As a private-boat angler who is active in the black sea bass fishery—and used to be a lot more active, when the bag limit was large enough to have a directed fishery in the summer, before a lot of the wrecks and other structure was picked over by the party boat fleet—I wasn’t happy about that decision, but the folks manning the agency are paid to use their best discretion, and on the whole, they do a fine job, even if all of us can second-guess one of their calls every now and again.

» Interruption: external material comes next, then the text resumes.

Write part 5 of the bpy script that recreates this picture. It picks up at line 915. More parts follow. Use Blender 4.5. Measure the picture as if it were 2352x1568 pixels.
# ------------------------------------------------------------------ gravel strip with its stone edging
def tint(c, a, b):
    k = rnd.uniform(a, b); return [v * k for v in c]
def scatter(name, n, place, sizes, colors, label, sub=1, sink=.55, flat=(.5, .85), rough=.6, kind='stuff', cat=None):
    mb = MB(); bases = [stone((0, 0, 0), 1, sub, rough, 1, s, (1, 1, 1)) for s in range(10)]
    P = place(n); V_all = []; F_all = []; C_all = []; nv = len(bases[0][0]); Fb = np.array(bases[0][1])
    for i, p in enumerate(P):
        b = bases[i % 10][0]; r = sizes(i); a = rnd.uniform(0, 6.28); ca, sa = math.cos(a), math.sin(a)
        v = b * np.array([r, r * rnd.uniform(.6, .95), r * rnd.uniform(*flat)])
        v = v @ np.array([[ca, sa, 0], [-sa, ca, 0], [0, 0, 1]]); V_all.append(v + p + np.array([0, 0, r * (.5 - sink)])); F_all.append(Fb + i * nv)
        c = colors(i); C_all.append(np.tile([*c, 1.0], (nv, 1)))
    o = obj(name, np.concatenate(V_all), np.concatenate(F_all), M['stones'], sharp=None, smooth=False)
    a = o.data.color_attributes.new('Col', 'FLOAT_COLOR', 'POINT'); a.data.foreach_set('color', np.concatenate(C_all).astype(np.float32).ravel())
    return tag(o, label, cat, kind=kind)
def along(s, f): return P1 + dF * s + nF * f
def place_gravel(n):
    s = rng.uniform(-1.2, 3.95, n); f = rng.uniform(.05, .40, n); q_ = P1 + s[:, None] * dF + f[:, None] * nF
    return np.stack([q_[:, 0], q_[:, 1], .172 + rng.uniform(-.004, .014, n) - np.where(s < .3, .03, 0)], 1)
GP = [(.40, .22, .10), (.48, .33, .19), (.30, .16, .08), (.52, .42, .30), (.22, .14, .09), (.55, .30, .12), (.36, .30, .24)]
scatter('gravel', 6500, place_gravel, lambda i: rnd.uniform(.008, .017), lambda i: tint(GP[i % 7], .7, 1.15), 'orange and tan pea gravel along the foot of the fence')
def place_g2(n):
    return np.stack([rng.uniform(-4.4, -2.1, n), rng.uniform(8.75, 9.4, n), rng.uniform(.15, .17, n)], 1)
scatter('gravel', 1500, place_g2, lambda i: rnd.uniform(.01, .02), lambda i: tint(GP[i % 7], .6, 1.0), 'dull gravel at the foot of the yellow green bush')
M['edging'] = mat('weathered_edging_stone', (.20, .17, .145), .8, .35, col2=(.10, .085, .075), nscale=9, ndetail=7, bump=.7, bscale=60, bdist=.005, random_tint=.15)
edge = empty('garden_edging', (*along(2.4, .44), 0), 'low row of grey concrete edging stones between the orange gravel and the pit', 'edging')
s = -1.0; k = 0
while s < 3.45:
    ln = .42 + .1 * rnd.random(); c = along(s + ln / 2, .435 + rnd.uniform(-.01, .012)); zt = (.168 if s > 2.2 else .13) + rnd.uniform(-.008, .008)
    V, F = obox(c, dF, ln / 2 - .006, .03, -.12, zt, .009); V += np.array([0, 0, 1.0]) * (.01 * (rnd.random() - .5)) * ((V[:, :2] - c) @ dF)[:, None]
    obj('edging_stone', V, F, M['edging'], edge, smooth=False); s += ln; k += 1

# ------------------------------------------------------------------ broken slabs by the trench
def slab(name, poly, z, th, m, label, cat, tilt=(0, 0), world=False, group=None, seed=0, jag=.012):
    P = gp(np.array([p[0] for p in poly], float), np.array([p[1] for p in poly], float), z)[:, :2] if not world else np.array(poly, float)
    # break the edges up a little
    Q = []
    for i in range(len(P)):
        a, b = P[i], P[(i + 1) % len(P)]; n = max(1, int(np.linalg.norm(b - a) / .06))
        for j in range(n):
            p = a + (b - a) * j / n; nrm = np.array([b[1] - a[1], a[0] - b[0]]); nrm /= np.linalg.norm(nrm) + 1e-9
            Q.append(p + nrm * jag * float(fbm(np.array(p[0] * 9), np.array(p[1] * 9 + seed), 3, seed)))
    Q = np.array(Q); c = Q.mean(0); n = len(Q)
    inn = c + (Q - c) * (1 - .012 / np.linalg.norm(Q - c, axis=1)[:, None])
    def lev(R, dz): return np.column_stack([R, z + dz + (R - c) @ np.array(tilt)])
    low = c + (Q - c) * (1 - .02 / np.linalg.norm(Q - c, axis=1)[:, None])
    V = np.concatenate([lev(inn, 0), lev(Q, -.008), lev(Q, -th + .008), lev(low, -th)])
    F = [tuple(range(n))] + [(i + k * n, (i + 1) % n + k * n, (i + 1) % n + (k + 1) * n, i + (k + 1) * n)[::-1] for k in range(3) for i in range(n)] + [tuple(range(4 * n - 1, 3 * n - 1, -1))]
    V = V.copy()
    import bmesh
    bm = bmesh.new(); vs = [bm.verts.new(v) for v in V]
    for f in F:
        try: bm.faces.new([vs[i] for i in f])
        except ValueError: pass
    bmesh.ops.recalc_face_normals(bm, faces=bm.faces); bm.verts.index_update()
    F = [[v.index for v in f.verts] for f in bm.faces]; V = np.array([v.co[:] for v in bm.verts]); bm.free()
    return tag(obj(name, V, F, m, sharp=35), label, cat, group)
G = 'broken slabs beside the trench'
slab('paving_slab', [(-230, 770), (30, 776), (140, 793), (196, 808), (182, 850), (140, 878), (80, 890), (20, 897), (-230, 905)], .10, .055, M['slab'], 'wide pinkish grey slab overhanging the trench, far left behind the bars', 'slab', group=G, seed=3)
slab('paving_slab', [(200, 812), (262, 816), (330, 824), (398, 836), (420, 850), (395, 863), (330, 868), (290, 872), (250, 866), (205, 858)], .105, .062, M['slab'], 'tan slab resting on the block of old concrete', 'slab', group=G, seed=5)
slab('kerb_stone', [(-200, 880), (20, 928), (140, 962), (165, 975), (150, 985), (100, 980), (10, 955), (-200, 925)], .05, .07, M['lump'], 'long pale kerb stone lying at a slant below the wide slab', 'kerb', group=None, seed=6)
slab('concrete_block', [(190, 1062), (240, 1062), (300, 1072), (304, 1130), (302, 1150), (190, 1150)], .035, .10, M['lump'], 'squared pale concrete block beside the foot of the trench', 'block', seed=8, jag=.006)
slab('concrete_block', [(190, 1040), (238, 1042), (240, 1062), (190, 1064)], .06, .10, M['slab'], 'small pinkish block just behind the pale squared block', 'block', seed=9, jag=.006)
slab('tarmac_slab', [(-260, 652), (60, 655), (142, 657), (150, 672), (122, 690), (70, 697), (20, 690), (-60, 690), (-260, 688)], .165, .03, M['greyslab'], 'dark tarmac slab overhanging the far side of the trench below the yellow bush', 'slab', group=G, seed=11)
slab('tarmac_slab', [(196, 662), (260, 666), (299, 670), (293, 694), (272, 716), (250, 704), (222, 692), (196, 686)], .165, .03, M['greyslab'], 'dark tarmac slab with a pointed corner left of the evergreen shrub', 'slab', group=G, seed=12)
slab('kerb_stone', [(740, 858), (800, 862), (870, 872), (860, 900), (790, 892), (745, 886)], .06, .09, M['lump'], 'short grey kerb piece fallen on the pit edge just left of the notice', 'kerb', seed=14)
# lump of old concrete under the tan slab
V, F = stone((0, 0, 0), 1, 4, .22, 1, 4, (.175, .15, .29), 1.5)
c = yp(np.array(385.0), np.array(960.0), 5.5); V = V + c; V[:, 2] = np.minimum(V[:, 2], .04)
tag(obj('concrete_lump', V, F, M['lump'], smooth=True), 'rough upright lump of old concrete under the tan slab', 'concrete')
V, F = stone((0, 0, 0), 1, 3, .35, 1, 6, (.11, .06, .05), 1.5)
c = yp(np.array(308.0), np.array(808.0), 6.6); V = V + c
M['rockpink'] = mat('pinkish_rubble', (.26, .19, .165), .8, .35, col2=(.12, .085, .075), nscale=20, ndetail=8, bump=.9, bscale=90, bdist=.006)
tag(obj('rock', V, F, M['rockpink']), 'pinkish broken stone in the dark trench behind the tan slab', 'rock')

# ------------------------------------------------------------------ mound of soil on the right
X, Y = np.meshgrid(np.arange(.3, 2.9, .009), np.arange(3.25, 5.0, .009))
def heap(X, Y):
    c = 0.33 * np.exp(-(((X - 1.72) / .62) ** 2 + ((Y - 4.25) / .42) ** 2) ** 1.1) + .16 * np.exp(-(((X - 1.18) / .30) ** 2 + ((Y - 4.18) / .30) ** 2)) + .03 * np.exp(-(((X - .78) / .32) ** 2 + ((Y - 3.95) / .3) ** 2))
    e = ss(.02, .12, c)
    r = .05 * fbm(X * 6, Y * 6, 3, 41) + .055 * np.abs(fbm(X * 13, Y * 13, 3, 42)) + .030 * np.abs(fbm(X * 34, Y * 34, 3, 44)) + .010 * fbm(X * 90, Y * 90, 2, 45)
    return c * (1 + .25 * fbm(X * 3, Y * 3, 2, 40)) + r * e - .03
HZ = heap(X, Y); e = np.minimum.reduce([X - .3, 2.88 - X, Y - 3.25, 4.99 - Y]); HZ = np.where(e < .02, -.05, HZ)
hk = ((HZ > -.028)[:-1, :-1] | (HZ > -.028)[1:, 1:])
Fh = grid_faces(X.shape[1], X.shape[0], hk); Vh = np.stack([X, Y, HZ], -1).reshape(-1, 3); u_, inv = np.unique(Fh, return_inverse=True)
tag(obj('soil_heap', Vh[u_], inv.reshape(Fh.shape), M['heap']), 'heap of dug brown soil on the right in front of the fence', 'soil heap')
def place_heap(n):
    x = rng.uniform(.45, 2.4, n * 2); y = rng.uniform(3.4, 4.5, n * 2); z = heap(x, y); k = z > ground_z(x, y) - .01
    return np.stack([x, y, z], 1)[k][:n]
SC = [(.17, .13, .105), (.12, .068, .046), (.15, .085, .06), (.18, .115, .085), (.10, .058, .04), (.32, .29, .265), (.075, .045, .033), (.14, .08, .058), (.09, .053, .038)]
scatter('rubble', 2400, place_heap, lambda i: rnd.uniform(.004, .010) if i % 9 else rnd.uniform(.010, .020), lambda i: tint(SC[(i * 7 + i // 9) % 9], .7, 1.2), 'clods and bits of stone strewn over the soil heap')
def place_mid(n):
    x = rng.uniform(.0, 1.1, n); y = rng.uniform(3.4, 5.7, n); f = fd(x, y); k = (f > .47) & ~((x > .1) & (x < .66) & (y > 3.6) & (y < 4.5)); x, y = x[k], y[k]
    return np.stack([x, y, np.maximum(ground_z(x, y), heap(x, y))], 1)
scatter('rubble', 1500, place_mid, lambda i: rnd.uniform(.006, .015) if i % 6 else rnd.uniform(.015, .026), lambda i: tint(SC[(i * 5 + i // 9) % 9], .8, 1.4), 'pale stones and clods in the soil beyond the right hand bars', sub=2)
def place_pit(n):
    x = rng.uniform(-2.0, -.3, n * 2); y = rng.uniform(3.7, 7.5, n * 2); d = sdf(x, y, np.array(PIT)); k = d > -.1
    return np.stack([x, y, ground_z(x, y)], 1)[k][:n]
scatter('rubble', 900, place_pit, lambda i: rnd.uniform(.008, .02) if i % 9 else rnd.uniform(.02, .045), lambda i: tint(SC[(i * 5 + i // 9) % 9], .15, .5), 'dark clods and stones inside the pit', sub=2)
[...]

But now, that early start apparently isn’t important to the western party boat fleet any more, because they’re demanding more fish in the fall.  Once again, managers are playing a zero-sum game, so the only way that the west end boats are going to get those fish is to delay the start of the season and take fish away from the private boat fleet once again, and in doing so also take them away from their own early-season customers, who apparently don’t “need” fish at that time of year any more.  (Of course, given the compliance—or lackthereof—with the rules on some of the boats, maybe they just figure that changing the early rules won’t impact customers all that much).

Hopefully, the state will stick to its guns, and implement the regulations that it originally proposed for 2018.

If the western party boats get their way, and are again allowed to snatch fish from the private boat fleet, something is very, very wrong.

Fisheries management might be a zero-sum game.  But that doesn’t mean that the state should make the private boat anglers pay, again, for the party boats' hunger.  

There is more than enough pain for us all to share.